Replayify is similar to Stats for Spotify, allowing you to see your top artists, tracks, and listening history. You can see up to 50 tracks or artists over three periods (last four weeks, last 6 months, or all time). The “all-time” option is a great way to get a comprehensive look at your listening habits over the lifespan of your Spotify account. This is also something that not every third-party Spotify stat website or app gives you as an option, so the data might come in handy to revisit artists or tracks that you’ve forgotten.

'All Time' tracks for Spotify on Replayify.

With Replayify, you can create specific playlists that contain five songs from your top 20 artists in a random order. You can also create playlists from your top 50 recently played songs, or your all-time top 50 tracks. One of my favorite things about this platform is how sleek and simple the interface is: all the tabs are organized neatly, and you can easily navigate your Spotify stats and create quick playlists.


Receiptify

Generating a virtual receipt for your listening habits is a great way to get a compact snapshot of your Spotify stats, and that is what Receiptify does. You can get a personalized Spotify receipt for separate metrics like top tracks, artists, and genres over four weeks, six months, and the last year. A receipt can also be generated for “stats,” which showcases metrics like the tempo, happiness, and energy of your music.

Receiptify is a great app to use in combination with Spotify. It lets you build your own receipt, which includes choosing a receipt name, and adding your favorite songs or albums. Your receipt has a neat layout with details like cardholder name (your name), quantity (rankings of your tracks, artists, or stats), items (top artists, tracks, and stats), and amount (length of song or popularity of artists).
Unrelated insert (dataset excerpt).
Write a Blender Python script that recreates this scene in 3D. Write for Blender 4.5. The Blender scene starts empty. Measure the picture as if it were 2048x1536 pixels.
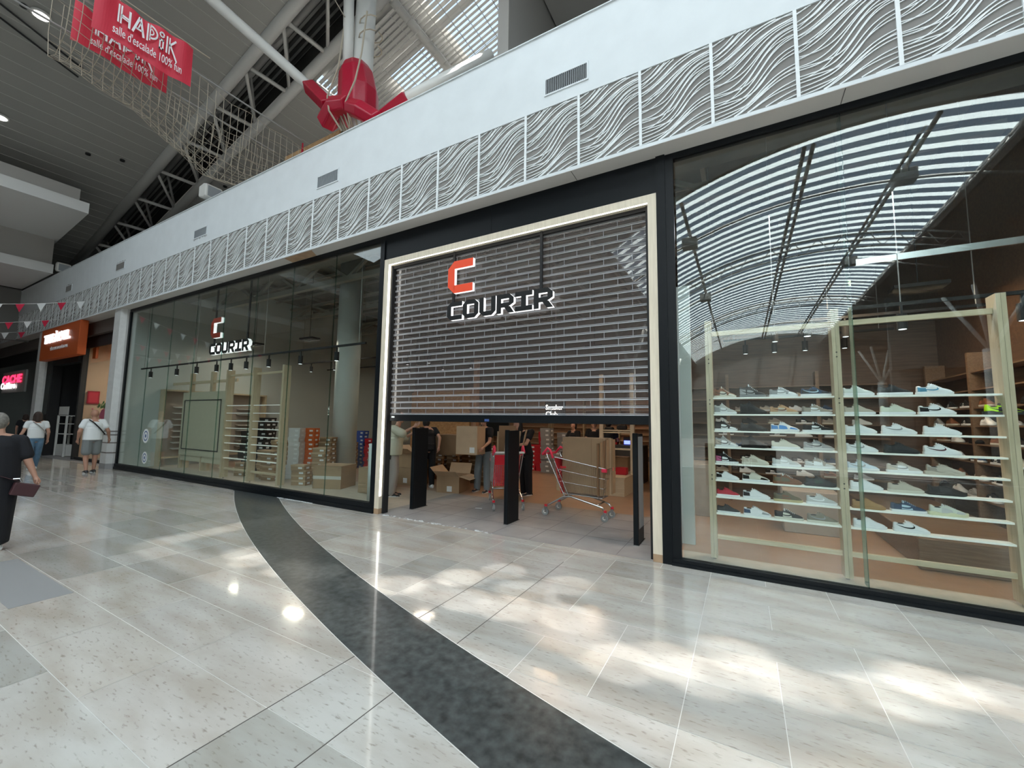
import bpy, bmesh, math, random
from mathutils import Vector, Matrix
random.seed(7)
SC = bpy.context.scene
COL = SC.collection
# ------------------------------------------------------------------ camera
cam_d = bpy.data.cameras.new('camera'); cam_d.sensor_width = 36; cam_d.lens = 820 / 2048 * 36
cam_d.clip_start = .05; cam_d.clip_end = 400
CAM = bpy.data.objects.new('camera', cam_d); COL.objects.link(CAM)
_a = Vector((-1467.5, -54.5, -820)).normalized(); _c = Vector((123, 8881, -820)); _c = (_c - _a * _a.dot(_c)).normalized()
_X = -_a; _Z = _c; _Y = _Z.cross(_X)
_R = Matrix((_X, _Y, _Z))
CAM.matrix_world = Matrix.Translation((0, -5.17, 1.6)) @ _R.to_4x4()
SC.camera = CAM
# ------------------------------------------------------------------ world, sun, daylight, exposure
W = bpy.data.worlds.new('sky'); SC.world = W; W.use_nodes = True
_bg = W.node_tree.nodes['Background']; _bg.inputs[0].default_value = (.62, .8, 1, 1); _bg.inputs[1].default_value = 1.3
SC.view_settings.view_transform = 'Standard'; SC.view_settings.look = 'None'
SC.view_settings.exposure = 0; SC.view_settings.gamma = 1; SC.view_settings.use_curve_mapping = False
def area(name, loc, size, power, color=(1, 1, 1), rot=(0, 0, 0), spread=180):
    l = bpy.data.lights.new(name, 'AREA'); l.shape = 'RECTANGLE'; l.size, l.size_y = size
    l.energy = power; l.color = color; l.spread = math.radians(spread)
    o = bpy.data.objects.new(name, l); COL.objects.link(o); o.location = loc; o.rotation_euler = rot
    return o
sun = bpy.data.lights.new('sun', 'SUN'); sun.energy = 56; sun.angle = math.radians(2.0); sun.color = (1, .96, .9)
SUN = bpy.data.objects.new('sun', sun); COL.objects.link(SUN)
SUN_DIR = Vector((-.15, -.10, -1)).normalized()
SUN.rotation_euler = SUN_DIR.to_track_quat('-Z', 'Y').to_euler()
DAY = area('daylight_stand_in', (0, -5.6, 13.4), (13, 8.6), 1150, (.81, .93, 1))  # lamp added below the closed roof in place of an unseen skylight
DAY2 = area('daylight_side_fill', (-13.2, -7.2, 11.5), (9, 6), 560, (.84, .94, 1), (0, -.28, 0))  # fill lamp added under the closed ceiling to brighten the left side
# ------------------------------------------------------------------ materials
M = {}
def mat(name, col, rough=.6, metal=0, noise=0, nscale=8, emis=0, spec=.5, bump=0, coat=0, ecol=None):
    if name in M: return M[name]
    m = bpy.data.materials.new(name); m.use_nodes = True; M[name] = m
    nt = m.node_tree; b = nt.nodes['Principled BSDF']
    c = (*col, 1)
    b.inputs['Base Color'].default_value = c; b.inputs['Roughness'].default_value = rough
    b.inputs['Metallic'].default_value = metal; b.inputs['Specular IOR Level'].default_value = spec
    if coat: b.inputs['Coat Weight'].default_value = coat; b.inputs['Coat Roughness'].default_value = .06
    if emis:
        b.inputs['Emission Color'].default_value = (*(ecol or col), 1); b.inputs['Emission Strength'].default_value = emis
    if noise or bump:
        tc = nt.nodes.new('ShaderNodeTexCoord'); n = nt.nodes.new('ShaderNodeTexNoise')
        n.inputs['Scale'].default_value = nscale; n.inputs['Detail'].default_value = 5
        nt.links.new(tc.outputs['Object'], n.inputs['Vector'])
        if noise:
            r = nt.nodes.new('ShaderNodeValToRGB')
            r.color_ramp.elements[0].position = .3; r.color_ramp.elements[1].position = .72
            r.color_ramp.elements[0].color = (*[v * (1 - noise) for v in col], 1)
            r.color_ramp.elements[1].color = (*[min(1, v * (1 + noise)) for v in col], 1)
            nt.links.new(n.outputs[0], r.inputs[0]); nt.links.new(r.outputs[0], b.inputs['Base Color'])
        if bump:
            bp = nt.nodes.new('ShaderNodeBump'); bp.inputs['Strength'].default_value = bump; bp.inputs['Distance'].default_value = .01
            nt.links.new(n.outputs[0], bp.inputs['Height']); nt.links.new(bp.outputs[0], b.inputs['Normal'])
    return m
def wood(name, c1, c2, scale=6, rough=.5, axis=0, stretch=14):
    m = bpy.data.materials.new(name); m.use_nodes = True; M[name] = m
    nt = m.node_tree; b = nt.nodes['Principled BSDF']; b.inputs['Roughness'].default_value = rough
    tc = nt.nodes.new('ShaderNodeTexCoord'); mp = nt.nodes.new('ShaderNodeMapping'); n = nt.nodes.new('ShaderNodeTexNoise')
    s = [scale * stretch] * 3; s[axis] = scale; mp.inputs['Scale'].default_value = s
    n.inputs['Scale'].default_value = 1; n.inputs['Detail'].default_value = 6
    r = nt.nodes.new('ShaderNodeValToRGB'); r.color_ramp.elements[0].color = (*c1, 1); r.color_ramp.elements[1].color = (*c2, 1)
    r.color_ramp.elements[0].position = .35; r.color_ramp.elements[1].position = .65
    nt.links.new(tc.outputs['Object'], mp.inputs[0]); nt.links.new(mp.outputs[0], n.inputs['Vector'])
    nt.links.new(n.outputs[0], r.inputs[0]); nt.links.new(r.outputs[0], b.inputs['Base Color'])
    return m
def glassmat(name, tint, f0=.05, boost=1.0, haze=0):
    m = bpy.data.materials.new(name); m.use_nodes = True; M[name] = m
    nt = m.node_tree; nt.nodes.clear(); N = nt.nodes.new; L = nt.links.new
    out = N('ShaderNodeOutputMaterial'); mix = N('ShaderNodeMixShader'); tr = N('ShaderNodeBsdfTransparent'); gl = N('ShaderNodeBsdfGlossy')
    tr.inputs[0].default_value = (*tint, 1); gl.inputs['Roughness'].default_value = 0; gl.inputs[0].default_value = (.95, .99, 1, 1)
    ge = N('ShaderNodeNewGeometry'); dt = N('ShaderNodeVectorMath'); dt.operation = 'DOT_PRODUCT'
    L(ge.outputs['Incoming'], dt.inputs[0]); L(ge.outputs['Normal'], dt.inputs[1])
    def mth(op, a, b=None):
        k = N('ShaderNodeMath'); k.operation = op
        for i, v in enumerate((a, b)):
            if v is None: continue
            if isinstance(v, (int, float)): k.inputs[i].default_value = v
            else: L(v, k.inputs[i])
        return k.outputs[0]
    a = mth('ABSOLUTE', dt.outputs['Value']); q = mth('POWER', mth('SUBTRACT', 1, a), 5)
    f = mth('ADD', mth('MULTIPLY', q, (1 - f0) * boost), f0)
    base = tr.outputs[0]
    if haze:
        df = N('ShaderNodeBsdfDiffuse'); df.inputs[0].default_value = (.36, .31, .29, 1); hz = N('ShaderNodeMixShader'); hz.inputs[0].default_value = haze
        L(tr.outputs[0], hz.inputs[1]); L(df.outputs[0], hz.inputs[2]); base = hz.outputs[0]
    L(f, mix.inputs[0]); L(base, mix.inputs[1]); L(gl.outputs[0], mix.inputs[2]); L(mix.outputs[0], out.inputs[0])
    return m
mat('white_paint', (.70, .745, .77), .55, noise=.03, nscale=3)
mat('soffit_shaded', (.58, .565, .54), .6)  # fascia white darkened, the underside's shade is put into the colour
mat('tan_board', (.42, .28, .17), .7, noise=.15)
mat('lattice_white', (.80, .84, .85), .5)
mat('panel_grey', (.235, .225, .215), .8, noise=.14, nscale=2.5)
mat('black_metal', (.006, .008, .010), .42, spec=.2)
mat('black_matt', (.010, .010, .011), .7)
mat('dark_grey', (.05, .05, .05), .6)
mat('header_metal', (.004, .006, .008), .42, spec=.18)
mat('column_white', (.60, .66, .65), .5)
mat('pillar_stone', (.60, .61, .60), .55, noise=.05)
mat('grey_stone', (.28, .28, .28), .5)
mat('band_stone', (.17, .15, .14), .5)
wood('beech', (.70, .62, .49), (.78, .70, .56), 3, axis=2)
wood('pine', (.50, .42, .29), (.60, .51, .36), 3, axis=2)
wood('rail_pine', (.56, .47, .32), (.66, .56, .40), 3, axis=0)
wood('wall_wood', (.085, .048, .03), (.13, .075, .046), 2, .5, axis=0)
wood('osb', (.38, .22, .10), (.52, .33, .16), 9, .7, axis=0, stretch=2)
mat('wood_floor', (.36, .225, .14), .33, noise=.08, nscale=3)
mat('gate_floor', (.30, .285, .275), .45, noise=.16, nscale=2.4)
mat('front_strip', (.50, .44, .36), .5, noise=.08)
mat('shop_concrete', (.17, .165, .145), .85, noise=.3, nscale=1.5)
mat('beam_grey', (.30, .29, .25), .6)
mat('shop_wall', (.40, .34, .29), .7, noise=.04)
mat('shop_wall_dark', (.12, .10, .09), .7)
mat('cream_board', (.60, .56, .42), .6, noise=.03)
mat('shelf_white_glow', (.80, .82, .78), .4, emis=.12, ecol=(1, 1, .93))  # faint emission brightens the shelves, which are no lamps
mat('cardboard', (.36, .245, .145), .8, noise=.1, nscale=3)
mat('cardboard_dark', (.25, .155, .085), .8, noise=.1, nscale=3)
mat('cardboard_light', (.50, .37, .245), .8, noise=.07, nscale=3)
mat('sticker', (.75, .77, .77), .6)
mat('tape', (.62, .60, .55), .3)
mat('red_plastic', (.62, .015, .03), .35)
mat('red_handle', (.85, .04, .10), .35)
mat('red_pad', (.42, .004, .03), .32, bump=.3, nscale=14)
mat('banner_red', (.62, .03, .06), .6)
mat('chrome', (.62, .64, .65), .22, metal=1)
mat('rubber', (.09, .09, .10), .6)
mat('grey_wheel', (.24, .25, .25), .6)
mat('steel_white', (.50, .50, .48), .45)
mat('steel_dim', (.30, .30, .29), .5)
mat('mast_white', (.68, .68, .65), .45)
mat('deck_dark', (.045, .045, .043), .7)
mat('ceiling_grey', (.32, .32, .30), .7)
mat('ceiling_seam', (.46, .46, .44), .7)
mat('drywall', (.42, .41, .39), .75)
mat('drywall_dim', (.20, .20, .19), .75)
mat('drywall_lip', (.74, .75, .74), .7)
mat('rope', (.42, .37, .29), .9)
mat('text_white', (.85, .85, .87), .5)
mat('led_white', (1, .97, .92), .4, emis=5)
mat('led_cool', (.92, .97, 1), .4, emis=1.6)
mat('halo_white', (.95, .95, .95), .4, emis=.9)
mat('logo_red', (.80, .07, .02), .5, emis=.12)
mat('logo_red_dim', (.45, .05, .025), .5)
mat('sign_black', (.012, .013, .014), .35)
mat('orange_sign', (.40, .072, .012), .5, emis=.05)
mat('neon_red', (1, .03, .10), .4, emis=2.6)
mat('neon_white', (1, .92, .92), .4, emis=2.6)
mat('flag_red', (.55, .01, .05), .7)
mat('flag_white', (.72, .74, .74), .7)
def translucent(name, col):
    m = bpy.data.materials.new(name); m.use_nodes = True; M[name] = m; nt = m.node_tree; nt.nodes.clear()
    o = nt.nodes.new('ShaderNodeOutputMaterial'); a = nt.nodes.new('ShaderNodeBsdfDiffuse'); b = nt.nodes.new('ShaderNodeBsdfTranslucent'); x = nt.nodes.new('ShaderNodeMixShader')
    a.inputs[0].default_value = (*col, 1); b.inputs[0].default_value = (*col, 1); x.inputs[0].default_value = .6
    nt.links.new(a.outputs[0], x.inputs[1]); nt.links.new(b.outputs[0], x.inputs[2]); nt.links.new(x.outputs[0], o.inputs[0])
translucent('louvre_white', (.80, .90, .94))
mat('shutter_alu', (.38, .39, .41), .45, metal=.3)
mat('vent_dark', (.03, .03, .03), .7)
mat('vent_grey', (.30, .33, .35), .6)
mat('dirt', (.22, .21, .2), .9)
mat('skin', (.50, .28, .20), .5, noise=.05)
mat('skin_tan', (.42, .22, .15), .5, noise=.05)
mat('hair_grey', (.20, .19, .17), .8, noise=.4, nscale=40)
mat('hair_brown', (.035, .02, .015), .7)
mat('hair_black', (.01, .01, .01), .6)
mat('tee_white', (.76, .79, .80), .8, bump=.25, nscale=7)
mat('denim', (.10, .19, .29), .8, noise=.25, nscale=7)
mat('shorts_grey', (.20, .215, .22), .8)
mat('dress_black', (.008, .009, .013), .85)
mat('shirt_beige', (.52, .52, .41), .85, bump=.25, nscale=7)
mat('trouser_grey', (.36, .34, .32), .85, bump=.2, nscale=8)
mat('trouser_blue_grey', (.15, .18, .20), .85, bump=.2, nscale=8)
mat('shoe_dark', (.02, .02, .022), .5)
mat('bag_brown', (.06, .022, .026), .45)
mat('strap_grey', (.25, .23, .22), .6)
mat('eye_dark', (.02, .015, .01), .3)
mat('pink', (.75, .12, .25), .7)
mat('screen_blue', (.15, .2, 1), .4, emis=3)
glassmat('window_glass', (.925, .962, .950), .045)
glassmat('glass_edge', (.50, .68, .63), .08)
glassmat('polycarbonate', (.92, .90, .89), .035, haze=.10)
glassmat('roof_glass', (.9, .95, 1), .03)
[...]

These receipts can then be downloaded as images and saved as a playlist to your Spotify library.


Generating a receipt on Receiptify for Spotify stats.

You can also log in with your Last.fm account to generate a music stats receipt.


Alongside these, there are many other third-party websites and apps that can give you a glimpse of your Spotify stats any time of the year in interesting ways, but we’ve highlighted our favorite options here. These stats can not only give you a glimpse of your listening habits but can also be a way to rekindle with artists or tracks that you may have lost in your evolving Spotify library.